Governo revoga duas medidas no pacote de aumento do IOF horas depois de avaliar a reação ruim do mercado

Jornal Nacional/ Reprodução

À TV Globo, o ministro disse que não houve interferência política no recuo do governo. Economistas ouvidos pelo Jornal Nacional afirmaram que o recuo foi a única medida possível, porque o governo estava passando a mensagem de que poderia controlar a saída do dinheiro investido no país.

"Essa percepção é muito ruim. Porque essa percepção está dizendo o seguinte: governo está indo na direção de dificultar muito o direito que as pessoas têm de movimentar livremente sua riqueza financeira. Isso gera um monte de incertezas, pode antecipar movimentos e gerar impactos muito grandes sobre cotação do câmbio, taxas de juros e, portanto, sobre a atividade econômica e inflação”, afirma Samuel Pessôa, pesquisador associado do FGV-Ibre.

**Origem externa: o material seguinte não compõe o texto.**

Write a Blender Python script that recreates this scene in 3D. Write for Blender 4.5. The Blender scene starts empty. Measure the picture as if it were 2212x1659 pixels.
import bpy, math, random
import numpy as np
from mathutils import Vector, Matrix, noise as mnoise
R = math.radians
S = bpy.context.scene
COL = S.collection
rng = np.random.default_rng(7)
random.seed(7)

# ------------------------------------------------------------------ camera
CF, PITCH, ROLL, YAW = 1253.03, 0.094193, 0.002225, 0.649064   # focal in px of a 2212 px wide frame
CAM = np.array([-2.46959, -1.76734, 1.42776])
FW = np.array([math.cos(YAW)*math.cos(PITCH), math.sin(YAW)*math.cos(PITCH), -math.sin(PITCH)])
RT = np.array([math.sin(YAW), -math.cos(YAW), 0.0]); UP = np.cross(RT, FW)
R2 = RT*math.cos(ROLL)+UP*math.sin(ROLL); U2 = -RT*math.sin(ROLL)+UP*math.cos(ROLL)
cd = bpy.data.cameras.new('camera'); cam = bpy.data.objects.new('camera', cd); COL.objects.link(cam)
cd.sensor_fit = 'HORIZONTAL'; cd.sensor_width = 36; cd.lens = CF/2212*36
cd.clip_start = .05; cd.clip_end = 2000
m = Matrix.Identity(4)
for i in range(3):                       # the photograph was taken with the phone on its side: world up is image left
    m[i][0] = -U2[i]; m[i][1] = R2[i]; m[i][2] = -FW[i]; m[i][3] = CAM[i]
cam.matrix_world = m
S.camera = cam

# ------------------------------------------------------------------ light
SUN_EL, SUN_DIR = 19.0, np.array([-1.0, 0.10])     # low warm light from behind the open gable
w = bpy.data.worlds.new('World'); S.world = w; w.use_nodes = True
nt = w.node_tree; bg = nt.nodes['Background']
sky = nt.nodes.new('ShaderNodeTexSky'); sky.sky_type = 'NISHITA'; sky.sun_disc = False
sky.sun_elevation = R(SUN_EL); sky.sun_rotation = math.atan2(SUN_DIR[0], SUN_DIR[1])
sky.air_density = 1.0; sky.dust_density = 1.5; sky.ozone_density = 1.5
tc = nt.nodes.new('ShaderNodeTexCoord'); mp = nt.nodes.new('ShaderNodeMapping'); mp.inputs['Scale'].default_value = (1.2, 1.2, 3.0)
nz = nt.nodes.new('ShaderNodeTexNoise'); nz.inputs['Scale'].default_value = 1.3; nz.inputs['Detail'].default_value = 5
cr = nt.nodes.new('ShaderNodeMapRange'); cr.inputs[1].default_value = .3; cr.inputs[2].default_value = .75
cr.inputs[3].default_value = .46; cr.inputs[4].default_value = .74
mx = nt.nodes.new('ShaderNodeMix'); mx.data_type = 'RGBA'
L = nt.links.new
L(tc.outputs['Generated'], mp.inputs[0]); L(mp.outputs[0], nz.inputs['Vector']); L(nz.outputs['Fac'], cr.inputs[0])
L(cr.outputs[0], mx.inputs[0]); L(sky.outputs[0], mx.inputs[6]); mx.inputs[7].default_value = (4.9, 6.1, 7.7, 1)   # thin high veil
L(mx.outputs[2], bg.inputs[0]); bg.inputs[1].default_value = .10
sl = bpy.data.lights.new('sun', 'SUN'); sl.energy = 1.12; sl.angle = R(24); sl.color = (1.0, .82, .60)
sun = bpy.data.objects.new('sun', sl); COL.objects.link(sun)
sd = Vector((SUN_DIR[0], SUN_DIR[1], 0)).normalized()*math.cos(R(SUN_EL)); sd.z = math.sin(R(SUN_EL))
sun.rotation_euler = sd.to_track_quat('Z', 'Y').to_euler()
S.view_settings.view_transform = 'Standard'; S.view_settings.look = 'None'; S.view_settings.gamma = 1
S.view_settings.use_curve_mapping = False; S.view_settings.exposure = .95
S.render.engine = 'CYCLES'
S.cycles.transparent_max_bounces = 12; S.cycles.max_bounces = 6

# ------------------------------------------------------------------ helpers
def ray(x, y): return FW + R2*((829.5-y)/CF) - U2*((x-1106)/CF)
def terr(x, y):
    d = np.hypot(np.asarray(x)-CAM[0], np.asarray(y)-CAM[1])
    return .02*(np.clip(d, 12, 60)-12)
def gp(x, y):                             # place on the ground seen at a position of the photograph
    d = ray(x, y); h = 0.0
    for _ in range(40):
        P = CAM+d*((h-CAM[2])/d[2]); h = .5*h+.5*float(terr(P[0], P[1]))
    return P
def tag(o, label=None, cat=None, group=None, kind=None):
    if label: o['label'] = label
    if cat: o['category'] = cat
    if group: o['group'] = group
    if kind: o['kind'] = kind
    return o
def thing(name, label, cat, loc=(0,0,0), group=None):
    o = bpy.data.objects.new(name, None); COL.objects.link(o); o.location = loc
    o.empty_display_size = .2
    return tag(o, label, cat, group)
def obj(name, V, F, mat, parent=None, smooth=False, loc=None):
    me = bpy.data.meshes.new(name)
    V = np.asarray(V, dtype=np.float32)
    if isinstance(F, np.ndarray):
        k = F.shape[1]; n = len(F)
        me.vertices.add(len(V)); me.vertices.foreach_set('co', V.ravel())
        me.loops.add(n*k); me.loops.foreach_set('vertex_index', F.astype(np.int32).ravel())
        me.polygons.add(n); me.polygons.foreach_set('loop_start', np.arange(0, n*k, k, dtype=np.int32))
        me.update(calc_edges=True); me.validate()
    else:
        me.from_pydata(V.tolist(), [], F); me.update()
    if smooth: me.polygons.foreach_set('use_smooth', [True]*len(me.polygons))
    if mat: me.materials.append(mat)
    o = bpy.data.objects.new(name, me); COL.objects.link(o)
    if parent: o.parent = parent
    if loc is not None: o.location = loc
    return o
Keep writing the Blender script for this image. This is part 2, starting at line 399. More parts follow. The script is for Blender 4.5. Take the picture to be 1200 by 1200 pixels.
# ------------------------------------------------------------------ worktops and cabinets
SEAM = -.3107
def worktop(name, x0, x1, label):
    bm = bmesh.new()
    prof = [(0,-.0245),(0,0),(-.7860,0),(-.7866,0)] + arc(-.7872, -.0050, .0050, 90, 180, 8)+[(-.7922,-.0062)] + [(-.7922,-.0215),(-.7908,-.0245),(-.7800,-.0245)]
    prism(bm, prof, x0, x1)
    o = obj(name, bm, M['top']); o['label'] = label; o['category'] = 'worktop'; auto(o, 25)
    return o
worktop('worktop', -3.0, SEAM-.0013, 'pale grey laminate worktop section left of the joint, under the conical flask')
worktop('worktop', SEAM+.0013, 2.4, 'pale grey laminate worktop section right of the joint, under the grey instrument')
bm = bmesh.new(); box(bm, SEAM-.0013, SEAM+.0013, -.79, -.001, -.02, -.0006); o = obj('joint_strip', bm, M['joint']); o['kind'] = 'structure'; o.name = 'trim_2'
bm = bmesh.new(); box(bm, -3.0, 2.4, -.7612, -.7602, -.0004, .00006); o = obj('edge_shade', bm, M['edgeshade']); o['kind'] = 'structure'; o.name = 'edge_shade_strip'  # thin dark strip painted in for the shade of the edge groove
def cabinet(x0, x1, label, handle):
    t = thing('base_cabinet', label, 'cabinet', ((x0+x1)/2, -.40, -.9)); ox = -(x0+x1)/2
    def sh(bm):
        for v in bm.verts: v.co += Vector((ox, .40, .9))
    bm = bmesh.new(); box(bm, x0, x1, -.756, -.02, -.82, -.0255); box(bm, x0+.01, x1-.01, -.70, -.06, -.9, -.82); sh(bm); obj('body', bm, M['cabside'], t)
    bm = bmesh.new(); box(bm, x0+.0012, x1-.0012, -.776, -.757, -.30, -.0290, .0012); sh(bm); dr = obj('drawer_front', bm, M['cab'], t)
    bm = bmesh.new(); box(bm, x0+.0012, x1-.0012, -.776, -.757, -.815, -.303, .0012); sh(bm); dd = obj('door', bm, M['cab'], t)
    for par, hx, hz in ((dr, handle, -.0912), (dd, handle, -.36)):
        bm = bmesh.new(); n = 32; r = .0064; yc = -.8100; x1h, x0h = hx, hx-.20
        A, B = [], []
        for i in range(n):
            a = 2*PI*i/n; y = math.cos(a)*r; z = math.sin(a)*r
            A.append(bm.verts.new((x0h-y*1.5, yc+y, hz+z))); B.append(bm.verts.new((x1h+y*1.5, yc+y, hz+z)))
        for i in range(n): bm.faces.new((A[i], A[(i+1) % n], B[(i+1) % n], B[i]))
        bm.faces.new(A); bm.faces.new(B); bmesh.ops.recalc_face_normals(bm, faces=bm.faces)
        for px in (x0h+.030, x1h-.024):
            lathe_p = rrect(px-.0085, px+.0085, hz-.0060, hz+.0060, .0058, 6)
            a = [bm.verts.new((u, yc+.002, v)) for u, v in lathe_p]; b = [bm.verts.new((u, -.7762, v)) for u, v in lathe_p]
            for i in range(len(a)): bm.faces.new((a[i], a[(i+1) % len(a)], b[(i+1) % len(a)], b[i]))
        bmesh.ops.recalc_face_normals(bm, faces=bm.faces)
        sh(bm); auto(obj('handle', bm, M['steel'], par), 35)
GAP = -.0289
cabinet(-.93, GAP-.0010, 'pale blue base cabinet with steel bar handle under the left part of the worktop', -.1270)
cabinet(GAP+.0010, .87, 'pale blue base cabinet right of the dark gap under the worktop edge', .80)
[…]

"O Brasil, como todos os países, precisa de investimentos. Com os investimentos que nós temos localmente, a gente não consegue crescer muito. Nós precisamos, complementarmente, de investimento externo. Leva a gente na direção oposta de quem quer receber investimentos e se tornar um país que tem uma visão mais global do mundo, que está mais aberto para o mundo”, diz Luiz Fernando Figueiredo, ex-diretor do Banco Central.

À tarde, o presidente do Banco Central, Gabriel Galípolo, defendeu Haddad:

"Todo mundo aqui precisa louvar e reconhecer que o ministro, como bom democrata que é, em poucas horas após o anúncio da medida, ela já estava suprimida ali. E antes mesmo do mercado abrir, já tinha ouvido a sociedade, ouvido os agentes, e sempre muito disposto a fazer isso”.

Galípolo também disse que não era favorável à ideia de usar o IOF como instrumento para aumentar a arrecadação e cumprir a meta fiscal:

"Em debates anteriores, um tempo atrás, em qualquer momento que se discutia a alternativa do IOF como alternativa para perseguição da meta, eu, pessoalmente - para usar um eufemismo - nunca tive muita simpatia sobre a ideia. Para não dizer que não tenho mesmo. Não acho, não gostava da ideia”.